Потом, в тот последний год его жизни, Сартр уехал отдыхать на три месяца, поделив их между тремя женщинами. Он пустился в путь безбоязненно, безмятежно, покоряясь судьбе. Все лето мне казалось, что я теряю его. Когда он возвратился в Париж, мы свиделись опять. На сей раз, думалось мне, я остаюсь при нем «навсегда»: навсегда моя машина, его лифт, наши чаи, прослушивание кассет, этот голос – неунывающий, временами нежный и всегда уверенный.

Увы, ему было уготовано другое «навсегда» – для него одного.

Я шла его хоронить, не веря в случившееся. А между тем это были прекрасные похороны; пришли тысячи людей, никак не связанных между собой, но все они тоже любили его, почитали и провожали многие километры до последнего приюта. Этим людям не выпало знать его и видеться с ним на протяжении целого года; их глаза не запечатлели множество душераздирающих кадров; этим людям не будет так его недоставать каждые десять дней – все оставшиеся дни. Этим людям я завидовала и в то же время жалела их.

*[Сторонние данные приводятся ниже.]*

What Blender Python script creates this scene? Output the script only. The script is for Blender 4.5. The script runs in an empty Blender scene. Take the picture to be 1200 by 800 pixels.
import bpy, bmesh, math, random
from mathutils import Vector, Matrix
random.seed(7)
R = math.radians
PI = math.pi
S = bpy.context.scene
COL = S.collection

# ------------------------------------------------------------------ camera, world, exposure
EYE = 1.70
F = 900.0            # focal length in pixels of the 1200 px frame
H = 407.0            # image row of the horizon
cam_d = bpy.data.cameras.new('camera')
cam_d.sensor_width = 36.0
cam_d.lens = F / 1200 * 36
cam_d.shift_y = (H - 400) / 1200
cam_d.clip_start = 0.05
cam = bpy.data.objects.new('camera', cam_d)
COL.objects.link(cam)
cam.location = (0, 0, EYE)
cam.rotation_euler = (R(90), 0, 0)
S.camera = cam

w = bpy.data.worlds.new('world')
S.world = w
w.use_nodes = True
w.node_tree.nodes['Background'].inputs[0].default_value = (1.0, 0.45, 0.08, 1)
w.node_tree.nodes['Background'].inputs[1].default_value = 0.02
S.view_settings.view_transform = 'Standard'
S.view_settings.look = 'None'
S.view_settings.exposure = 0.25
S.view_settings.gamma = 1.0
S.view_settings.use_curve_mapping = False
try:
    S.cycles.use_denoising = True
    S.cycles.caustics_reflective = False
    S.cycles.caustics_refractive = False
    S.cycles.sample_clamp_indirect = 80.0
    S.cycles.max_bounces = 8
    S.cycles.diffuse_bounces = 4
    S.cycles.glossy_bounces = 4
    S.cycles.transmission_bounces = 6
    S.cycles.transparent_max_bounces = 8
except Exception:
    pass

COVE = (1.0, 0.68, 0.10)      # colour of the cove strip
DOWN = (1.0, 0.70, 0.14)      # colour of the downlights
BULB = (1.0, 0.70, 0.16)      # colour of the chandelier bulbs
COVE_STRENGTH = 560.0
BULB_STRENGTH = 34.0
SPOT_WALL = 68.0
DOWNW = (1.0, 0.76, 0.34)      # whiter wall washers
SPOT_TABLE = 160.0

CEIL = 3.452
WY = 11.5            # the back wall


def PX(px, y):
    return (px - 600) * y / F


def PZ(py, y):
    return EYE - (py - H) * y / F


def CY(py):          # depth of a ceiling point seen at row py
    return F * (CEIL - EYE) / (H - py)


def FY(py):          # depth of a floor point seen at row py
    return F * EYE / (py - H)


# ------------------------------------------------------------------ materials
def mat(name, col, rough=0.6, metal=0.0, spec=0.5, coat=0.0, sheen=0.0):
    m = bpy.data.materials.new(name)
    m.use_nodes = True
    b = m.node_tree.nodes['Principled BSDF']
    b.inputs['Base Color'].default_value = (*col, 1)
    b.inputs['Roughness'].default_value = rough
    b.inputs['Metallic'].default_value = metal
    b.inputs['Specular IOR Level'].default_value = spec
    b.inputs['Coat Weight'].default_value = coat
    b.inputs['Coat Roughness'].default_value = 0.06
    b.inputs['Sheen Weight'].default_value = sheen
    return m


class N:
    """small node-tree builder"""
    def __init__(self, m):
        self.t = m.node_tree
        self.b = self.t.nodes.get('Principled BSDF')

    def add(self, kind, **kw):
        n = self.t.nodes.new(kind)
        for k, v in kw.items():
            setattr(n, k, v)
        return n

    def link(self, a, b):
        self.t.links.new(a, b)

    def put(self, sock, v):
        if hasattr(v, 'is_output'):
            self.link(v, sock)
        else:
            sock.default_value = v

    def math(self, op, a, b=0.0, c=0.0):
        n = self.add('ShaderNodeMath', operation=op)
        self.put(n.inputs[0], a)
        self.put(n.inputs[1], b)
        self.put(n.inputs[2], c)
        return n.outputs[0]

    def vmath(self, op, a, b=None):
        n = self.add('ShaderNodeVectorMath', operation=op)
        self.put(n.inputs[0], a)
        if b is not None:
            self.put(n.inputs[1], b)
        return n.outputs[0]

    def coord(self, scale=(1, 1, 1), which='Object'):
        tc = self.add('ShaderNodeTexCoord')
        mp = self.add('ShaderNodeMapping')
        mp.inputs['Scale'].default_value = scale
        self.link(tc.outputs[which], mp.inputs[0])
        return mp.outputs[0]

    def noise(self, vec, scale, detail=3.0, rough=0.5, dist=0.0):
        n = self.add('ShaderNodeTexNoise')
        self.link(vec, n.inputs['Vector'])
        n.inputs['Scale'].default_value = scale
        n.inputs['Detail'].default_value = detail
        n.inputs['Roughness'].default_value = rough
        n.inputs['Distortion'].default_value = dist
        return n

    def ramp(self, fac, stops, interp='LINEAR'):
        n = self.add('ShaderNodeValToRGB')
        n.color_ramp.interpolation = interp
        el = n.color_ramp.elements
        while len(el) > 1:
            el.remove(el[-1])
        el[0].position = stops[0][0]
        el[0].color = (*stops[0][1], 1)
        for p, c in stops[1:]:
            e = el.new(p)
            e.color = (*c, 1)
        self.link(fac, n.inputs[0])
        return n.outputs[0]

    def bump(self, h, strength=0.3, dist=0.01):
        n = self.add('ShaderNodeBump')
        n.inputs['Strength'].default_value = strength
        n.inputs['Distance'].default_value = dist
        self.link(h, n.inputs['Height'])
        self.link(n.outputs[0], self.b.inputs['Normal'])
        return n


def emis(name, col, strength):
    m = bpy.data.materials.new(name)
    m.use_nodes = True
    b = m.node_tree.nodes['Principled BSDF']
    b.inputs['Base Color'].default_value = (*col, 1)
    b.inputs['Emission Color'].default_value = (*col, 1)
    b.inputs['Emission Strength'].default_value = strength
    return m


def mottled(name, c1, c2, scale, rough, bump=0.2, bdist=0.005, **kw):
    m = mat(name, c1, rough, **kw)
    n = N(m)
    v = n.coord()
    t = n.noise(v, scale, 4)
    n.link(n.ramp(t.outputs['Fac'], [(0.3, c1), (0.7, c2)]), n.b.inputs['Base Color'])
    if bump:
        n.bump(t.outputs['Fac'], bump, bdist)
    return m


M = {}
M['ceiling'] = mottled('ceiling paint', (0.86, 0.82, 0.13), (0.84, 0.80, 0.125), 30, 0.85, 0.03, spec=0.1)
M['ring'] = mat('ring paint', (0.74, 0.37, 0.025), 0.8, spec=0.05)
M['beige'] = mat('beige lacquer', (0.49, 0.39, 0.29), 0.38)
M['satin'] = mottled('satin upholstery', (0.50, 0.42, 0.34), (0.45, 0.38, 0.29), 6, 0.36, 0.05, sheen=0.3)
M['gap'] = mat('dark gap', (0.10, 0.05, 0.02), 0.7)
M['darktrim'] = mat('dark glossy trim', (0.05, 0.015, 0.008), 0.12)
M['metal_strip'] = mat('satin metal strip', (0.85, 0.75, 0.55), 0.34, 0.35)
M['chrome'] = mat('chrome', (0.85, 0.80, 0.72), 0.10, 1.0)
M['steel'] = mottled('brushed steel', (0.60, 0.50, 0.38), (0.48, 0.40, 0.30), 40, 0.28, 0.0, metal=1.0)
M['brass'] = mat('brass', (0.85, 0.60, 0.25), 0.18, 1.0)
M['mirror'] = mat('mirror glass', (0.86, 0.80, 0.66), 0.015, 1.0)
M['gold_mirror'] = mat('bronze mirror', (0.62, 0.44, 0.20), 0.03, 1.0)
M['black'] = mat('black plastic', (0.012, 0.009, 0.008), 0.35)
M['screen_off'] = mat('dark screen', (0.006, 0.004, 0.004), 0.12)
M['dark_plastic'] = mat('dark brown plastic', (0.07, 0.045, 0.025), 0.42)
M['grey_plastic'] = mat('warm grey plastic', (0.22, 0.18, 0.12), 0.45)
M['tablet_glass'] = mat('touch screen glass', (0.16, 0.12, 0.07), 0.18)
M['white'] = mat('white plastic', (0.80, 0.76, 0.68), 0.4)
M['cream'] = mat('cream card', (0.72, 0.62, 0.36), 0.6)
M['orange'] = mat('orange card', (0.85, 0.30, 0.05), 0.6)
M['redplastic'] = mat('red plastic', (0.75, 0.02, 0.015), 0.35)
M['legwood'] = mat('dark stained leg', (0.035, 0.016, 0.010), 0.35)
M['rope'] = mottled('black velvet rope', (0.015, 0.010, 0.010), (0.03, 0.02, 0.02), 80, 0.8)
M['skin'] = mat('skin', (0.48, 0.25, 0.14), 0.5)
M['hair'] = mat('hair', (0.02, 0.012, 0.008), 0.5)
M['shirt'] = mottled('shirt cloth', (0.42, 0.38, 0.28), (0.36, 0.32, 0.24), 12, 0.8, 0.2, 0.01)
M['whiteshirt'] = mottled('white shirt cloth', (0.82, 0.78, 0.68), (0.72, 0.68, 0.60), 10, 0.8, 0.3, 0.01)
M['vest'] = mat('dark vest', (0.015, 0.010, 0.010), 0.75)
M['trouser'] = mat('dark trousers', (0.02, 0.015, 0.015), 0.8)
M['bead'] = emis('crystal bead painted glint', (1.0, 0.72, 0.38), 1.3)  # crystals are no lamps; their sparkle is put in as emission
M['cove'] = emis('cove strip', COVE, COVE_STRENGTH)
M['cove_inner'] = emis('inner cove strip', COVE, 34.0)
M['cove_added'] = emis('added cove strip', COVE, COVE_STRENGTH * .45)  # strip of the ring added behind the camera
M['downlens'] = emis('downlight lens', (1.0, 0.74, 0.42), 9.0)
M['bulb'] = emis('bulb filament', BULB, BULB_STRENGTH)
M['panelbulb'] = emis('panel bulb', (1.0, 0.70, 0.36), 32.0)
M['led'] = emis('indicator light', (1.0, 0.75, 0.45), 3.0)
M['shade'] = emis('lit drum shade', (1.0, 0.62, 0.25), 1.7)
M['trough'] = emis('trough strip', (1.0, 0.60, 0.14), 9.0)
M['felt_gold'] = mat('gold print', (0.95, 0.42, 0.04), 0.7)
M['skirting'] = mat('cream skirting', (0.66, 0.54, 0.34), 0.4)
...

Впоследствии я была, разумеется, возмущена постыдными рассказами о Сартре, якобы впавшем в маразм, сфабрикованными людьми из его ближайшего окружения; я отказывалась читать их воспоминания, зато я не забыла его голоса, смеха, его ума, мужества и доброты. Вряд ли я когда-нибудь оправлюсь от удара, каким стала для меня его смерть. Потому что порой не знаю, что мне делать. Что думать. Потому что, кроме этого мужчины, сраженного бедой, нет никого, кто мог бы меня наставить на путь истинный, никого, кому бы я могла верить.

Сартр родился 21 июня 1905-го, а я – 21 июня 1935-го. Однако не думаю – впрочем, мне этого и не хочется, – что проживу без него на этой планете еще целых тридцать лет.